Cable management tools: the velcro straps that ship with most modular PSU cables today are the cleanest option — reusable, adjustable, and they don't damage cable jackets the way zip ties can. Zip ties are still fine; just don't overtighten and crimp the cable.

First-boot safety check

Before flipping the rear PSU switch ON, run through this checklist:

  • 24-pin ATX — fully seated, clip engaged.
  • CPU EPS — both 8-pins if applicable, fully seated.
  • GPU power — fully seated, no visible gap on the 12V-2x6.
  • SATA power — connected to every drive and hub that needs it.
  • Front panel headers — Power Switch, Reset Switch, Power LED, HDD LED all wired correctly.
  • CPU cooler power — fan/pump connected to CPU_FAN header.
  • Case fans — connected to motherboard or fan controller.
  • RAM — fully seated in correct slots (usually A2 + B2 for dual-channel).
  • M.2 SSDs — fully seated and screwed in.
  • Cables clear of fans — no cable dangling into a fan blade.

Then: flip the rear PSU switch to ON (the "I" position), plug the AC cable into the wall, and press the case power button. The system should POST within 5-15 seconds — fans spin, lights illuminate, motherboard debug LEDs cycle through the boot sequence.

If nothing happens: rear PSU switch off, unplug AC, then check (1) CPU EPS connected, (2) 24-pin fully seated, (3) RAM seated correctly, (4) front-panel Power Switch header wired to the correct pins on the motherboard. The vast majority of "no POST" issues are one of these four.

Common PSU install mistakes

Forgetting the CPU 8-pin entirely. The most common no-POST cause we see. The 24-pin powers the motherboard, the CPU EPS powers the CPU itself. Both are required.

Connecting only one of two CPU EPS connectors on high-end boards. Causes intermittent crashes under multi-core load. Plug in both whenever the motherboard has two sockets.

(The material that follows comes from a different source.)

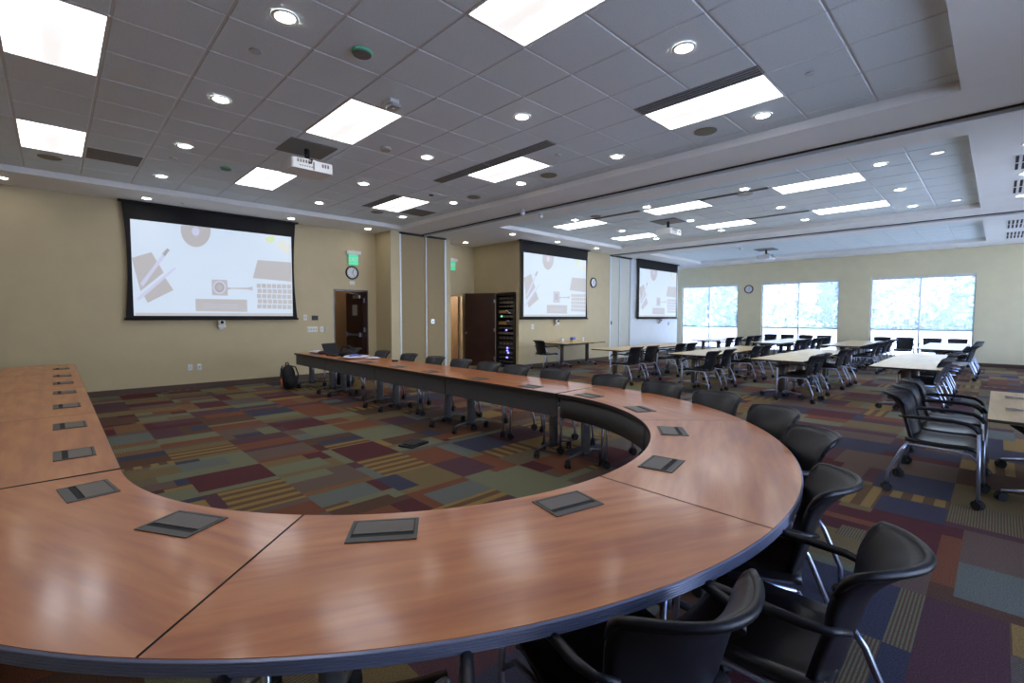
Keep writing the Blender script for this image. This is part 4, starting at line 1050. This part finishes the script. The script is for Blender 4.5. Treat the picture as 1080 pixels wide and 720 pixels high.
# ------------------------------------------------------------------ outside
lawn = pmat('lawn', (.35, .42, .24), .95, noise=.3, nscale=1.5)
path = pmat('pale path', (.75, .74, .70), .9, noise=.05)
m = MB(); m.box(-140, 60, YW+.25, 130, -.35, -.15); m.box(XR+.2, 60, -40, YW+.25, -.35, -.15); g = struct(m.build('floor', lawn))
m = MB(); m.box(-110, 60, YW+3.0, YW+48, -.148, -.135); m.box(XR+1.5, 60, -40, YW+2, -.148, -.135); struct(m.build('floor', path))  # east slab is unseen paving added to bounce sunlight onto the ceiling
bark = pmat('bark', (.15, .11, .08), .9, noise=.3)
def leafmat(n, c):
    m_, nt, b = new_mat(n); b.inputs['Base Color'].default_value = (*c, 1); b.inputs['Roughness'].default_value = .6
    b.inputs['Subsurface Weight'].default_value = 0
    tc = nt.nodes.new('ShaderNodeTexCoord'); no = nt.nodes.new('ShaderNodeTexNoise'); no.inputs['Scale'].default_value = 1.5
    nt.links.new(tc.outputs['Object'], no.inputs['Vector'])
    rp = nt.nodes.new('ShaderNodeValToRGB'); rp.color_ramp.elements[0].color = (c[0]*.6, c[1]*.7, c[2]*.6, 1); rp.color_ramp.elements[1].color = (min(1, c[0]*1.4), min(1, c[1]*1.25), c[2]*1.2, 1)
    rp.color_ramp.elements[0].position = .35; rp.color_ramp.elements[1].position = .65
    nt.links.new(no.outputs['Fac'], rp.inputs['Fac']); nt.links.new(rp.outputs[0], b.inputs['Base Color'])
    return m_
lm = [leafmat('green leaves', (.17, .28, .11)), leafmat('yellow green leaves', (.36, .40, .14)), leafmat('blue green leaves', (.11, .23, .16))]
def tree(x, y, hh, rr, lmi, label, seed):
    random.seed(seed)
    t = thing('leafy_tree', label, 'tree', (x, y, -.15), random.uniform(0, 6), 'trees outside the windows')
    m = MB(); m.tube([(0, 0, 0), (.05, .02, hh*.3), (.0, .06, hh*.6)], [.3, .22, .1], 8)
    for k in range(5):
        a = k*1.3; m.tube([(0, 0, hh*(.28+.05*k)), (math.cos(a)*rr*.5, math.sin(a)*rr*.5, hh*(.5+.05*k))], [.08, .03], 6)
    m.build('trunk', bark, t)
    m = MB(); cl = [(random.uniform(-.6, .6)*rr, random.uniform(-.6, .6)*rr, hh*random.uniform(.10, .88), rr*random.uniform(.35, .55)) for _ in range(22)]
    for (a, b, c, r_) in cl:
        for _ in range(170):
            d_ = Vector((random.gauss(0, 1), random.gauss(0, 1), random.gauss(0, .9))).normalized()*r_*random.uniform(.6, 1)
            p = Vector((a, b, c)) + d_; s_ = random.uniform(.3, .6)
            u = Vector((random.gauss(0, 1), random.gauss(0, 1), random.gauss(0, 1))).normalized(); w_ = u.cross(d_).normalized()
            m.add([p-u*s_, p+w_*s_*.6, p+u*s_, p-w_*s_*.6], [(0, 1, 2, 3)])
    m.build('foliage', lm[lmi], t)
    return t
for x_, y_, h_, r_, k_, l_, sd in (
    (-37, 76, 15, 6.2, 0, 'green tree seen through the left half of the left window', 1), (-29.5, 80, 15, 6.0, 2, 'blue green tree in the right half of the left window', 3),
    (-22, 78, 15, 5.6, 1, 'yellow green tree in the left half of the middle window', 4), (-15.5, 84, 13, 5.6, 2, 'blue green tree in the right half of the middle window', 5),
    (-8.5, 82, 11, 5.2, 1, 'yellow green tree in the left half of the right window', 6), (-2.0, 86, 9, 5.2, 0, 'low pale tree in the right half of the right window', 7),
    (-46, 90, 17, 7.5, 2, 'large dark tree at the far left outside', 8), (-34, 96, 18, 7.5, 2, 'large tree behind the others outside the left window', 9), (-19, 98, 17, 7.5, 0, 'large tree behind the others outside the middle window', 10)):
    tree(x_, y_, h_, r_, k_, l_, sd)
# ------------------------------------------------------------------ light
w = bpy.data.worlds.new('sky'); SC.world = w; w.use_nodes = True; nt = w.node_tree
bg = nt.nodes['Background']
tc = nt.nodes.new('ShaderNodeTexCoord'); sp_ = nt.nodes.new('ShaderNodeSeparateXYZ'); rp = nt.nodes.new('ShaderNodeValToRGB')
nt.links.new(tc.outputs['Generated'], sp_.inputs[0]); nt.links.new(sp_.outputs['Z'], rp.inputs['Fac'])
rp.color_ramp.elements[0].position = 0; rp.color_ramp.elements[0].color = (.88, .94, 1., 1)
rp.color_ramp.elements[1].position = .55; rp.color_ramp.elements[1].color = (.26, .45, 1., 1)
nt.links.new(rp.outputs[0], bg.inputs['Color']); bg.inputs['Strength'].default_value = 5.8
def light(name, typ, loc, energy, **kw):
    l = bpy.data.lights.new(name, typ); l.energy = energy
    for k, v in kw.items(): setattr(l, k, v)
    o = bpy.data.objects.new(name, l); COL.objects.link(o); o.location = loc; return o
s = light('sun', 'SUN', (0, 0, 20), 15., angle=R(1)); s.rotation_euler = (R(48), 0, R(-28)); s.data.color = (1, .97, .9)
# portals at the windows
for (a, b) in WN:
    o = light('window_portal', 'AREA', ((a+b)/2, YW+.4, (WZ0+WZ1)/2), 1, shape='RECTANGLE', size=b-a, size_y=WZ1-WZ0); o.rotation_euler = (R(-90), 0, 0); o.data.cycles.is_portal = True
for (a, b) in EW:
    o = light('window_portal', 'AREA', (XR+.3, (a+b)/2, 1.75), 1, shape='RECTANGLE', size=3.3, size_y=b-a); o.rotation_euler = (0, R(90), 0); o.data.cycles.is_portal = True
light('hall_lamp', 'POINT', (-12.7, 5.75, 2.5), 6, shadow_soft_size=.1, color=(1, .85, .65))
light('hall_lamp', 'POINT', (-13.1, 8.2, 2.3), 85, shadow_soft_size=.1, color=(1, .92, .78))

# ------------------------------------------------------------------ camera
yaw, pitch, roll = -.800, -.053, .002
F = Vector((math.sin(yaw)*math.cos(pitch), math.cos(yaw)*math.cos(pitch), math.sin(pitch)))
Rt = Vector((math.cos(yaw), -math.sin(yaw), 0)); Up = Rt.cross(F)
r2 = Rt*math.cos(roll) + Up*math.sin(roll); u2 = -Rt*math.sin(roll) + Up*math.cos(roll)
cd = bpy.data.cameras.new('camera'); cam = bpy.data.objects.new('camera', cd); COL.objects.link(cam)
cd.sensor_width = 36; cd.lens = 36*498/1080; cd.clip_start = .02; cd.clip_end = 300
mt = Matrix((r2, u2, -F)).transposed().to_4x4(); mt.translation = (0, 0, 1.5); cam.matrix_world = mt
SC.camera = cam
vs_ = SC.view_settings
vs_.view_transform = 'Standard'; vs_.look = 'None'; vs_.exposure = .5; vs_.gamma = 1; vs_.use_curve_mapping = False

Confusing PCIe 8-pin with CPU 8-pin EPS. The connectors look similar but are wired differently. PCIe in the CPU socket = no POST or worse. Check the cable label.

PSU fan-up in a fan-down case. Causes elevated PSU temps and reduced lifespan. Always verify the case's bottom-vent presence before mounting.

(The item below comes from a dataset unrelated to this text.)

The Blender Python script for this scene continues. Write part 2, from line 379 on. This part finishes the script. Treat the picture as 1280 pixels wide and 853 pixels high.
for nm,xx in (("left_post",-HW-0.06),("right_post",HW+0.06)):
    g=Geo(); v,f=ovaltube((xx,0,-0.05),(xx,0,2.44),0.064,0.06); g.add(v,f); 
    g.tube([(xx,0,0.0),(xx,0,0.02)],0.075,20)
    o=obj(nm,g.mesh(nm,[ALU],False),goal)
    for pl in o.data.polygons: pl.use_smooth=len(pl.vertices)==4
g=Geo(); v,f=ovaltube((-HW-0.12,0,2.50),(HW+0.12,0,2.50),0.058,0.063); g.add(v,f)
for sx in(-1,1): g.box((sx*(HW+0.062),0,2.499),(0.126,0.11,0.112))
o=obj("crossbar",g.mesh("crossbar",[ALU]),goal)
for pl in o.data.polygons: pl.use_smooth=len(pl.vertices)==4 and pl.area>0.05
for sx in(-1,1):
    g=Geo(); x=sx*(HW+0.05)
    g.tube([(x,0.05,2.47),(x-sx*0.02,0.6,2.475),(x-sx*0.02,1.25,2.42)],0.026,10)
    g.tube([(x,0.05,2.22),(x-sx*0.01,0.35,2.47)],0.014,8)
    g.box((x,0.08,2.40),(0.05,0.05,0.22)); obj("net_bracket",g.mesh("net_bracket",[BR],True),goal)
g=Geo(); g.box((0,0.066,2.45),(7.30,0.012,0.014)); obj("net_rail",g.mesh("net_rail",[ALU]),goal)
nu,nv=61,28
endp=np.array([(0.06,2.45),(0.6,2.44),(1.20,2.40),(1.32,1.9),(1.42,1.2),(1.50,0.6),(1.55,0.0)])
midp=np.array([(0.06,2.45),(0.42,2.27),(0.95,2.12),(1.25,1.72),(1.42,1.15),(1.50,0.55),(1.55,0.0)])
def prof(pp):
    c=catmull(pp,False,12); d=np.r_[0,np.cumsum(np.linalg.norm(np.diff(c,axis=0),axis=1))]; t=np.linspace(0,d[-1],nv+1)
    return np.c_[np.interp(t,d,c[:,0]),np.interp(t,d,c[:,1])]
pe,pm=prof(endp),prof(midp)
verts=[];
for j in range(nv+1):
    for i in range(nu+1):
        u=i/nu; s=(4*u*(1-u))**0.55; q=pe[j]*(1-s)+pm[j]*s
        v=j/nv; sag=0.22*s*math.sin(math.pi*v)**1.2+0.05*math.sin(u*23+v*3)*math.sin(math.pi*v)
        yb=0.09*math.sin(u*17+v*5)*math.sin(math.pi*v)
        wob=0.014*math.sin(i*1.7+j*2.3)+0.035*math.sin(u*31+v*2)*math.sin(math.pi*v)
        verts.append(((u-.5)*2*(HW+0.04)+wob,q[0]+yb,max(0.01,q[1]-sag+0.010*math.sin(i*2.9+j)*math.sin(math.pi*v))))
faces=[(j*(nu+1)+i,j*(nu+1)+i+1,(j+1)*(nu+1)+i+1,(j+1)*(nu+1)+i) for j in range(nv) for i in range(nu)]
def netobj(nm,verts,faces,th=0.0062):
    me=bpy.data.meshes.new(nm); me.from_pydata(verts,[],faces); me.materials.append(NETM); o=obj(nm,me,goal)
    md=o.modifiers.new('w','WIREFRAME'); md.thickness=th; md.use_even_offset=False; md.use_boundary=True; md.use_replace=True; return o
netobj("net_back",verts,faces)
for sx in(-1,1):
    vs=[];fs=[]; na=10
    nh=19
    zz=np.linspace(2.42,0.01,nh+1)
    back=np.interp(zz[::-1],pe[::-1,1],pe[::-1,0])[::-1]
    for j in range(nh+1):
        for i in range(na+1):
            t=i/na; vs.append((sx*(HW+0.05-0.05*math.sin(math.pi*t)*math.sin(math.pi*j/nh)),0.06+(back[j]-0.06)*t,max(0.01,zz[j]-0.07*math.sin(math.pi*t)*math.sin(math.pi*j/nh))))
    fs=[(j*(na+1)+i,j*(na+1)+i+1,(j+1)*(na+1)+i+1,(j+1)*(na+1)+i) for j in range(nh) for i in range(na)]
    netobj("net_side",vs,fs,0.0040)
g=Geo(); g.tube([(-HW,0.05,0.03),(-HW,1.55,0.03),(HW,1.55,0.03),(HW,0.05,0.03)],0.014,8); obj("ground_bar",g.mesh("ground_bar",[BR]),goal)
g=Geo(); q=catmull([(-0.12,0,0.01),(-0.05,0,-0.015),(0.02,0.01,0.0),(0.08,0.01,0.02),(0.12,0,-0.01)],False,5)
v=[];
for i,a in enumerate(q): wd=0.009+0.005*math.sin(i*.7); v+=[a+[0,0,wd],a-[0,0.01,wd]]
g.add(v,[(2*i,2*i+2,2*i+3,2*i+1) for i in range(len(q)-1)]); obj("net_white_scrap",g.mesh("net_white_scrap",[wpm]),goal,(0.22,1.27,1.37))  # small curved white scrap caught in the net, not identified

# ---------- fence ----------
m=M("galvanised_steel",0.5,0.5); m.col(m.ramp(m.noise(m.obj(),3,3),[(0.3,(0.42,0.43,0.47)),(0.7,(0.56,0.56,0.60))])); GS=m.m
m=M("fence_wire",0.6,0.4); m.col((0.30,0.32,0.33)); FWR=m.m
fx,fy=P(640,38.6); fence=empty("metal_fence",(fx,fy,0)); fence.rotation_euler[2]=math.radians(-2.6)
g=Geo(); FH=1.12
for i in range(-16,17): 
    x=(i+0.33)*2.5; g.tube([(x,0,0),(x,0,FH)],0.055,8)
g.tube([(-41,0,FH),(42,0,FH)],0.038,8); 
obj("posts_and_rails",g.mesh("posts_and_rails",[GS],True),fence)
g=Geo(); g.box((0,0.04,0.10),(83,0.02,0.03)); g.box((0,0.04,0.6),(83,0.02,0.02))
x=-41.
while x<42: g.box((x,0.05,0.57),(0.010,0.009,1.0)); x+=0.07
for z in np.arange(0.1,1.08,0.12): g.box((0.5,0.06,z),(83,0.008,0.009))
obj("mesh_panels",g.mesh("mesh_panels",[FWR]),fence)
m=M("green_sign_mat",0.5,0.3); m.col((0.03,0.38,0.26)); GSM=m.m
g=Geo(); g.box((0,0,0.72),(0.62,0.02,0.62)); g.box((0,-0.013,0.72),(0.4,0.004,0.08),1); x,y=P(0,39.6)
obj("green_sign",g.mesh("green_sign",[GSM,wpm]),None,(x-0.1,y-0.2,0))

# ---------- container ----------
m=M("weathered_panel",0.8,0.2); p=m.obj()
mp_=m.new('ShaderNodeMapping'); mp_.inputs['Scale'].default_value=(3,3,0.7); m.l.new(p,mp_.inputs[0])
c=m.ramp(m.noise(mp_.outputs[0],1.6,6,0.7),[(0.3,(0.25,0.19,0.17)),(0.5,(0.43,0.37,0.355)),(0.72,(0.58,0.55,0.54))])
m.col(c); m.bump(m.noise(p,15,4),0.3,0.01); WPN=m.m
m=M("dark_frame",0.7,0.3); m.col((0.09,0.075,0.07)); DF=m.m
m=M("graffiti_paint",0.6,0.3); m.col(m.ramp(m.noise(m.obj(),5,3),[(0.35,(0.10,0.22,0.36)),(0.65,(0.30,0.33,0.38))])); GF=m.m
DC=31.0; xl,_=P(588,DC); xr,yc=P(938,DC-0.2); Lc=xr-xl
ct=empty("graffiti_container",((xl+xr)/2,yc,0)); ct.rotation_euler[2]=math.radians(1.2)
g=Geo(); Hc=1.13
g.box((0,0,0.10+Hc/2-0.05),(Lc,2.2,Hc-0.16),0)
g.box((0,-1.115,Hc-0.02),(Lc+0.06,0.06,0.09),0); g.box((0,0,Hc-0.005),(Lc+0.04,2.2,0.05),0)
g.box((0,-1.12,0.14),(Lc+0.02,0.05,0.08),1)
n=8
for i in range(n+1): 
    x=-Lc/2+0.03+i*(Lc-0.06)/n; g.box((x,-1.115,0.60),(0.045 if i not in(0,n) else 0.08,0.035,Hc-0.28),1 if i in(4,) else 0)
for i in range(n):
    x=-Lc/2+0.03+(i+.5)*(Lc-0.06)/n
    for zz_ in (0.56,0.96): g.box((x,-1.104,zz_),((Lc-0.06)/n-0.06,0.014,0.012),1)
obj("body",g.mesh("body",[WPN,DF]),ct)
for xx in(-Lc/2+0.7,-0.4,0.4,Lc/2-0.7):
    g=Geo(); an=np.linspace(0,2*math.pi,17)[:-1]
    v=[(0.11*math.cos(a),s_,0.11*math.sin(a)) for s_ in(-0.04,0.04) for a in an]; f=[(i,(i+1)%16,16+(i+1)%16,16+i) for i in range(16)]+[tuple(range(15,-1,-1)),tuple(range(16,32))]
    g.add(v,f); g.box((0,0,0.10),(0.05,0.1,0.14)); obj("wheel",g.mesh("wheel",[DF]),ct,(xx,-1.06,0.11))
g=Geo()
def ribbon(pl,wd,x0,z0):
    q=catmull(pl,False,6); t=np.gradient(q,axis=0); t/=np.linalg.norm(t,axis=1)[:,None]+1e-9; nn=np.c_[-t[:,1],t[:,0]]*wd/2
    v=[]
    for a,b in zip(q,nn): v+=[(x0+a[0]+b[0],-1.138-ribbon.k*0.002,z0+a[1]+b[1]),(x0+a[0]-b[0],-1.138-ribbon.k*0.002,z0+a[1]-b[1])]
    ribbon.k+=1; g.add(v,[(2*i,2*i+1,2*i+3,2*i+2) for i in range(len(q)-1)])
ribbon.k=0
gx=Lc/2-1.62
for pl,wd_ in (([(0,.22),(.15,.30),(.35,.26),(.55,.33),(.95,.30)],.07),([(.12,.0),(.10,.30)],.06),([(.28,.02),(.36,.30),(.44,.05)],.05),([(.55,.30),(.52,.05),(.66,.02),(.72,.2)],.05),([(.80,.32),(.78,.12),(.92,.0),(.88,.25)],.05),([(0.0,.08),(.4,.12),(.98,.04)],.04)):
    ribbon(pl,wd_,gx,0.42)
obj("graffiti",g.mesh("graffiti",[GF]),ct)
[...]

Partial 12V-2x6 seating. Looks plugged in but isn't fully home. Press firmly until the clip clicks, then visually verify no gap.

Cables routed across the motherboard instead of behind the tray. Cosmetic, but also blocks airflow and makes future upgrades harder. Route everything behind the tray.

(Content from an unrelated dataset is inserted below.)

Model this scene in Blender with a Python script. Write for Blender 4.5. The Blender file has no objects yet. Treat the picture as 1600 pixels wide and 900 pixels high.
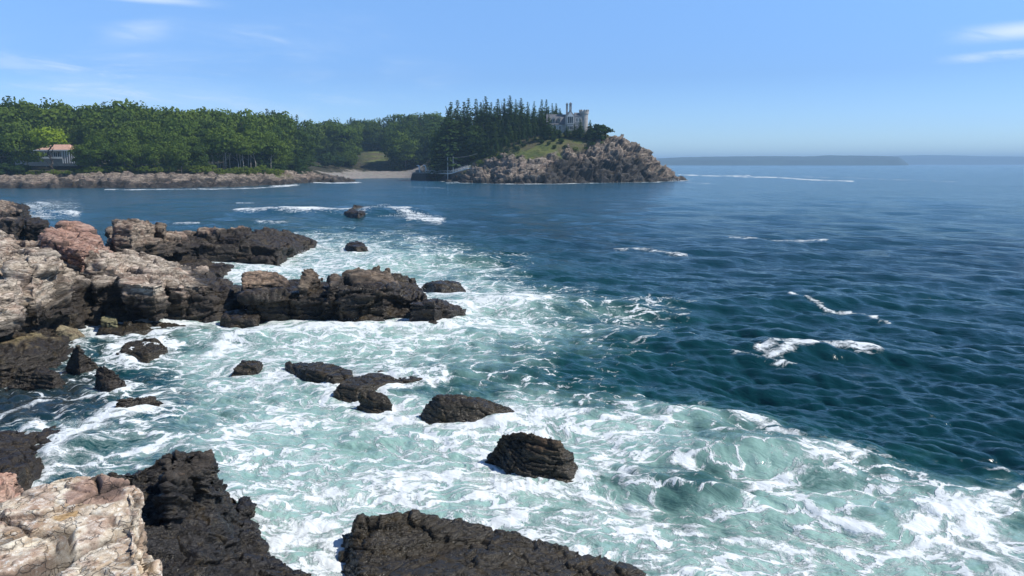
import bpy, bmesh, math, random
import numpy as np
from mathutils import Vector, Matrix

random.seed(7)
sc = bpy.context.scene
COL = sc.collection

# ------------------------------------------------------------------ camera
F_PX, PITCH, CAM_H = 1160.0, math.atan((450 - 256) / 1160.0), 8.0
cam = bpy.data.cameras.new('camera'); cam.lens = 36 * F_PX / 1600; cam.sensor_width = 36
cam.clip_start = 0.1; cam.clip_end = 60000
camo = bpy.data.objects.new('camera', cam); COL.objects.link(camo)
camo.location = (0, 0, CAM_H); camo.rotation_euler = (math.pi / 2 - PITCH, 0, 0)
sc.camera = camo

# ------------------------------------------------------------------ light, sky, exposure
SUN_EL, SUN_AZ = math.radians(50), math.radians(97)      # azimuth clockwise from the view direction (+Y)
sun = bpy.data.lights.new('sun', 'SUN'); sun.energy = 4.7; sun.angle = math.radians(0.53); sun.color = (1.0, 0.955, 0.88)
suno = bpy.data.objects.new('sun', sun); COL.objects.link(suno)
sdir = Vector((math.sin(SUN_AZ) * math.cos(SUN_EL), math.cos(SUN_AZ) * math.cos(SUN_EL), math.sin(SUN_EL)))
suno.rotation_euler = (-sdir).to_track_quat('-Z', 'Y').to_euler()
suno.location = sdir * 200

world = bpy.data.worlds.new('World'); sc.world = world; world.use_nodes = True

class NT:
    """tiny node-tree helper"""
    def __init__(s, nt): s.nt = nt; s.n = nt.nodes; s.l = nt.links
    def add(s, t, ins=None, **kw):
        n = s.n.new(t)
        for k, v in kw.items(): setattr(n, k, v)
        for k, v in (ins or {}).items():
            if isinstance(v, bpy.types.NodeSocket): s.l.new(v, n.inputs[k])
            else: n.inputs[k].default_value = v
        return n
    def m(s, op, a, b=0.0, c=None, clamp=False):
        n = s.add('ShaderNodeMath', {0: a, 1: b}, operation=op, use_clamp=clamp)
        if c is not None:
            if isinstance(c, bpy.types.NodeSocket): s.l.new(c, n.inputs[2])
            else: n.inputs[2].default_value = c
        return n.outputs[0]
    def ss(s, v, lo, hi, a=0.0, b=1.0):
        n = s.add('ShaderNodeMapRange', {'Value': v, 'From Min': lo, 'From Max': hi, 'To Min': a, 'To Max': b}, interpolation_type='SMOOTHSTEP')
        return n.outputs['Result']
    def mix(s, f, a, b, blend='MIX'):
        n = s.add('ShaderNodeMix', data_type='RGBA', blend_type=blend, clamp_factor=True)
        for idx, v in ((0, f), (6, a), (7, b)):
            if isinstance(v, bpy.types.NodeSocket): s.l.new(v, n.inputs[idx])
            else: n.inputs[idx].default_value = v
        return n.outputs[2]
    def noise(s, vec, scale, detail=4, rough=0.55, dist=0.0, dim='3D'):
        return s.add('ShaderNodeTexNoise', {'Vector': vec, 'Scale': scale, 'Detail': detail, 'Roughness': rough, 'Distortion': dist}, noise_dimensions=dim).outputs['Fac']
    def attr(s, name): return s.add('ShaderNodeAttribute', attribute_name=name)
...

Flipping PSU switch on before all cables connected. Don't. Connect everything first. The PSU switch is the last step before pressing the case power button.

Key takeaways

  1. Mount the PSU fan-down for any modern case with a bottom intake vent + dust filter — almost every case built in the last decade.
  2. Connect cables in order: 24-pin ATX → CPU EPS (both, if dual) → GPU PCIe/12V-2x6 → SATA → Molex.
  3. Modular saves install time and produces a cleaner build — worth the R200-R400 premium over semi-modular.
  4. Don't confuse CPU 8-pin EPS with PCIe 8-pin — different pinouts, not interchangeable.
  5. Rear PSU switch stays OFF until every cable is connected. Final pre-POST check is the safest moment.

Frequently asked questions

  • Should the PSU fan face up or down?
    Fan-down for any case with a bottom intake vent + dust filter — standard for modern cases. Fan-up only when the bottom panel is solid or the PSU mounts at the top of the case.
  • What order do I connect PSU cables?
    24-pin ATX first, then CPU 8-pin EPS (both, if your board has two), then GPU PCIe or 12V-2x6, then SATA power, finally Molex if needed.
  • What is the difference between modular, semi-modular and non-modular PSUs?
    Modular: every cable detaches; cleanest install. Semi-modular: 24-pin + EPS fixed, others detachable. Non-modular: all cables fixed. Fully modular is the install-time winner.
  • How many screws does a PSU need?
    Four — one in each corner of the PSU shell, attached from the rear of the case. Snug only, don't overtighten. Screws (6-32 UNC) usually come with the case, not the PSU.
  • Why is there a second CPU 8-pin connector on my motherboard?
    High-end boards (Z890, X870E, TRX50) include a second 8-pin for additional current to the CPU under heavy multi-core load. Always connect both if your board has two sockets.
  • What is a 12VHPWR / 12V-2x6 connector?
    A 16-pin PCIe power connector delivering up to 600 W. Used by RTX 4000/5000 series and high-end RX 7000/9000 cards. ATX 3.1 PSUs include it natively; older PSUs need an adapter.
  • Do I need to flip the PSU switch before first boot?
    Rear PSU switch stays OFF until all cables are connected and verified. Then flip on, plug AC, press case power button.
  • How do I route PSU cables for clean cable management?
    Route every cable through the PSU shroud cutout into the space behind the motherboard tray; bring each cable forward only where it needs to connect; secure with velcro / zip-tie anchors on the rear of the tray.